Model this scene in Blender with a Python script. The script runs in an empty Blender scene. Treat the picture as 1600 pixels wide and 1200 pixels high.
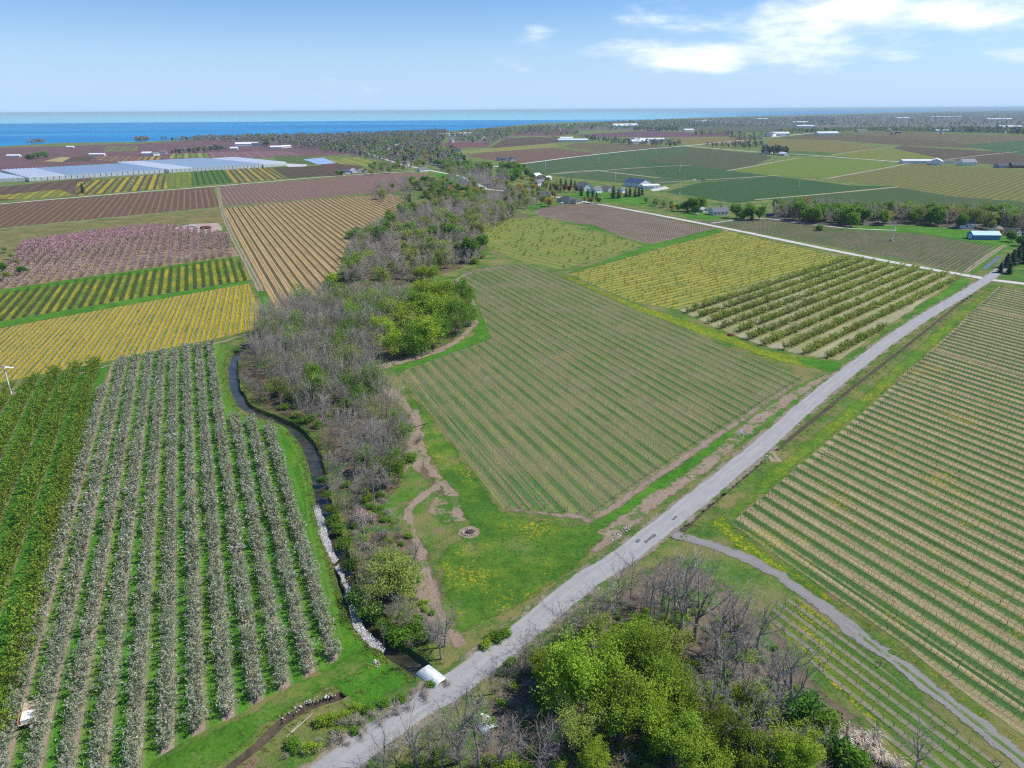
import bpy, math, random
import numpy as np
from mathutils import Vector, Matrix
from mathutils.geometry import delaunay_2d_cdt

SC = bpy.context.scene
COL = SC.collection
R = math.radians
rng = np.random.default_rng(11)
random.seed(11)

# ------------------------------------------------------------------ camera
CAM_H = 90.0
FOC = 1111.0
ROLL = math.atan(8 / 1400)
PITCH = math.atan((600 - 171.5) / FOC)
cd = bpy.data.cameras.new('camera')
cd.sensor_fit = 'HORIZONTAL'
cd.sensor_width = 36.0
cd.lens = 36.0 * FOC / 1600.0
cd.clip_start = 1.0
cd.clip_end = 200000.0
cam = bpy.data.objects.new('camera', cd)
COL.objects.link(cam)
cam.matrix_world = Matrix.Translation((0, 0, CAM_H)) @ Matrix.Rotation(math.pi / 2 - PITCH, 4, 'X') @ Matrix.Rotation(-ROLL, 4, 'Z')
SC.camera = cam
SC.cycles.filter_width = 1.15
SC.cycles.use_denoising = False

# ------------------------------------------------------------------ exposure, sun, sky
SC.view_settings.view_transform = 'Standard'
SC.view_settings.look = 'None'
SC.view_settings.gamma = 1.0
SC.view_settings.use_curve_mapping = False
SC.view_settings.exposure = 0.32
SUN_EL, SUN_AZ = R(50), R(80)            # azimuth clockwise from +Y (the way the camera looks)
sl = bpy.data.lights.new('sun', 'SUN')
sl.energy = 4.3
sl.angle = R(0.5)
sl.color = (1.0, 0.95, 0.85)
sun = bpy.data.objects.new('sun', sl)
COL.objects.link(sun)
sdir = Vector((math.sin(SUN_AZ) * math.cos(SUN_EL), math.cos(SUN_AZ) * math.cos(SUN_EL), math.sin(SUN_EL)))
sun.rotation_euler = sdir.to_track_quat('Z', 'Y').to_euler()
sun.location = (0, 0, 300)


# ------------------------------------------------------------------ node helper
class Tree:
    def __init__(s, nt):
        s.nt = nt

    def put(s, sock, v):
        if isinstance(v, bpy.types.NodeSocket):
            s.nt.links.new(v, sock)
        elif isinstance(v, tuple) and len(v) == 3 and sock.type == 'RGBA':
            sock.default_value = (*v, 1.0)
        else:
            sock.default_value = v

    def node(s, t, **kw):
        n = s.nt.nodes.new(t)
        for k, v in kw.items():
            setattr(n, k, v)
        return n

    def m(s, op, a, b=0.0, c=0.0, clamp=False):
        n = s.node('ShaderNodeMath', operation=op, use_clamp=clamp)
        s.put(n.inputs[0], a)
        s.put(n.inputs[1], b)
        s.put(n.inputs[2], c)
        return n.outputs[0]

    def mix(s, f, a, b, blend='MIX'):
        n = s.node('ShaderNodeMix', data_type='RGBA', blend_type=blend)
        s.put(n.inputs[0], f)
        s.put(n.inputs[6], a)
        s.put(n.inputs[7], b)
        return n.outputs[2]

    def step(s, x, lo, hi, a=0.0, b=1.0):
        n = s.node('ShaderNodeMapRange', interpolation_type='SMOOTHSTEP')
        for i, v in enumerate((x, lo, hi, a, b)):
            s.put(n.inputs[i], v)
        return n.outputs[0]

    def noise(s, vec, scale, detail=3.0, rough=0.55):
        n = s.node('ShaderNodeTexNoise')
        s.put(n.inputs['Vector'], vec)
        n.inputs['Scale'].default_value = scale
        n.inputs['Detail'].default_value = detail
        n.inputs['Roughness'].default_value = rough
        return n.outputs['Fac']

    def voro(s, vec, scale, out='Distance'):
        n = s.node('ShaderNodeTexVoronoi')
        s.put(n.inputs['Vector'], vec)
        n.inputs['Scale'].default_value = scale
        return n.outputs[out]

    def scale(s, vec, v):
        n = s.node('ShaderNodeVectorMath', operation='MULTIPLY')
        s.put(n.inputs[0], vec)
        n.inputs[1].default_value = v
        return n.outputs[0]

    def xyz(s, vec):
        n = s.node('ShaderNodeSeparateXYZ')
        s.put(n.inputs[0], vec)
        return n.outputs

    def pos(s):
        return s.node('ShaderNodeNewGeometry').outputs['Position']

    def obj(s):
        return s.node('ShaderNodeTexCoord').outputs['Object']

    def rand(s):
        return s.node('ShaderNodeObjectInfo').outputs['Random']

    def attr(s, name):
        n = s.node('ShaderNodeAttribute', attribute_name=name)
        return n.outputs['Fac']

    def bump(s, h, strength=0.5, dist=0.2):
        n = s.node('ShaderNodeBump')
        n.inputs['Strength'].default_value = strength
        n.inputs['Distance'].default_value = dist
        s.put(n.inputs['Height'], h)
        return n.outputs[0]

    def ramp(s, f, stops):
        n = s.node('ShaderNodeValToRGB')
        e = n.color_ramp.elements
        while len(e) < len(stops):
            e.new(0.5)
        for i, (p, c) in enumerate(stops):
            e[i].position = p
            e[i].color = (*c, 1.0)
        s.put(n.inputs[0], f)
        return n.outputs[0]

    def bsdf(s, col, rough=0.9, spec=0.2, normal=None, metal=0.0):
        n = s.node('ShaderNodeBsdfPrincipled')
        s.put(n.inputs['Base Color'], col)
        s.put(n.inputs['Roughness'], rough)
        n.inputs['Specular IOR Level'].default_value = spec
        n.inputs['Metallic'].default_value = metal
        if normal is not None:
            s.put(n.inputs['Normal'], normal)
        return n.outputs[0]

    def out(s, shader):
        o = s.node('ShaderNodeOutputMaterial')
        s.nt.links.new(shader, o.inputs['Surface'])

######

The exercise:
Reproduce the material in full, word for word, and omit the pictures.

Reply:
Model this scene in Blender with a Python script. The script runs in an empty Blender scene. Treat the picture as 1600 pixels wide and 1200 pixels high.
import bpy, math, random
import numpy as np
from mathutils import Vector, Matrix
from mathutils.geometry import delaunay_2d_cdt

SC = bpy.context.scene
COL = SC.collection
R = math.radians
rng = np.random.default_rng(11)
random.seed(11)

# ------------------------------------------------------------------ camera
CAM_H = 90.0
FOC = 1111.0
ROLL = math.atan(8 / 1400)
PITCH = math.atan((600 - 171.5) / FOC)
cd = bpy.data.cameras.new('camera')
cd.sensor_fit = 'HORIZONTAL'
cd.sensor_width = 36.0
cd.lens = 36.0 * FOC / 1600.0
cd.clip_start = 1.0
cd.clip_end = 200000.0
cam = bpy.data.objects.new('camera', cd)
COL.objects.link(cam)
cam.matrix_world = Matrix.Translation((0, 0, CAM_H)) @ Matrix.Rotation(math.pi / 2 - PITCH, 4, 'X') @ Matrix.Rotation(-ROLL, 4, 'Z')
SC.camera = cam
SC.cycles.filter_width = 1.15
SC.cycles.use_denoising = False

# ------------------------------------------------------------------ exposure, sun, sky
SC.view_settings.view_transform = 'Standard'
SC.view_settings.look = 'None'
SC.view_settings.gamma = 1.0
SC.view_settings.use_curve_mapping = False
SC.view_settings.exposure = 0.32
SUN_EL, SUN_AZ = R(50), R(80)            # azimuth clockwise from +Y (the way the camera looks)
sl = bpy.data.lights.new('sun', 'SUN')
sl.energy = 4.3
sl.angle = R(0.5)
sl.color = (1.0, 0.95, 0.85)
sun = bpy.data.objects.new('sun', sl)
COL.objects.link(sun)
sdir = Vector((math.sin(SUN_AZ) * math.cos(SUN_EL), math.cos(SUN_AZ) * math.cos(SUN_EL), math.sin(SUN_EL)))
sun.rotation_euler = sdir.to_track_quat('Z', 'Y').to_euler()
sun.location = (0, 0, 300)


# ------------------------------------------------------------------ node helper
class Tree:
    def __init__(s, nt):
        s.nt = nt

    def put(s, sock, v):
        if isinstance(v, bpy.types.NodeSocket):
            s.nt.links.new(v, sock)
        elif isinstance(v, tuple) and len(v) == 3 and sock.type == 'RGBA':
            sock.default_value = (*v, 1.0)
        else:
            sock.default_value = v

    def node(s, t, **kw):
        n = s.nt.nodes.new(t)
        for k, v in kw.items():
            setattr(n, k, v)
        return n

    def m(s, op, a, b=0.0, c=0.0, clamp=False):
        n = s.node('ShaderNodeMath', operation=op, use_clamp=clamp)
        s.put(n.inputs[0], a)
        s.put(n.inputs[1], b)
        s.put(n.inputs[2], c)
        return n.outputs[0]

    def mix(s, f, a, b, blend='MIX'):
        n = s.node('ShaderNodeMix', data_type='RGBA', blend_type=blend)
        s.put(n.inputs[0], f)
        s.put(n.inputs[6], a)
        s.put(n.inputs[7], b)
        return n.outputs[2]

    def step(s, x, lo, hi, a=0.0, b=1.0):
        n = s.node('ShaderNodeMapRange', interpolation_type='SMOOTHSTEP')
        for i, v in enumerate((x, lo, hi, a, b)):
            s.put(n.inputs[i], v)
        return n.outputs[0]

    def noise(s, vec, scale, detail=3.0, rough=0.55):
        n = s.node('ShaderNodeTexNoise')
        s.put(n.inputs['Vector'], vec)
        n.inputs['Scale'].default_value = scale
        n.inputs['Detail'].default_value = detail
        n.inputs['Roughness'].default_value = rough
        return n.outputs['Fac']

    def voro(s, vec, scale, out='Distance'):
        n = s.node('ShaderNodeTexVoronoi')
        s.put(n.inputs['Vector'], vec)
        n.inputs['Scale'].default_value = scale
        return n.outputs[out]

    def scale(s, vec, v):
        n = s.node('ShaderNodeVectorMath', operation='MULTIPLY')
        s.put(n.inputs[0], vec)
        n.inputs[1].default_value = v
        return n.outputs[0]

    def xyz(s, vec):
        n = s.node('ShaderNodeSeparateXYZ')
        s.put(n.inputs[0], vec)
        return n.outputs

    def pos(s):
        return s.node('ShaderNodeNewGeometry').outputs['Position']

    def obj(s):
        return s.node('ShaderNodeTexCoord').outputs['Object']

    def rand(s):
        return s.node('ShaderNodeObjectInfo').outputs['Random']

    def attr(s, name):
        n = s.node('ShaderNodeAttribute', attribute_name=name)
        return n.outputs['Fac']

    def bump(s, h, strength=0.5, dist=0.2):
        n = s.node('ShaderNodeBump')
        n.inputs['Strength'].default_value = strength
        n.inputs['Distance'].default_value = dist
        s.put(n.inputs['Height'], h)
        return n.outputs[0]

    def ramp(s, f, stops):
        n = s.node('ShaderNodeValToRGB')
        e = n.color_ramp.elements
        while len(e) < len(stops):
            e.new(0.5)
        for i, (p, c) in enumerate(stops):
            e[i].position = p
            e[i].color = (*c, 1.0)
        s.put(n.inputs[0], f)
        return n.outputs[0]

    def bsdf(s, col, rough=0.9, spec=0.2, normal=None, metal=0.0):
        n = s.node('ShaderNodeBsdfPrincipled')
        s.put(n.inputs['Base Color'], col)
        s.put(n.inputs['Roughness'], rough)
        n.inputs['Specular IOR Level'].default_value = spec
        n.inputs['Metallic'].default_value = metal
        if normal is not None:
            s.put(n.inputs['Normal'], normal)
        return n.outputs[0]

    def out(s, shader):
        o = s.node('ShaderNodeOutputMaterial')
        s.nt.links.new(shader, o.inputs['Surface'])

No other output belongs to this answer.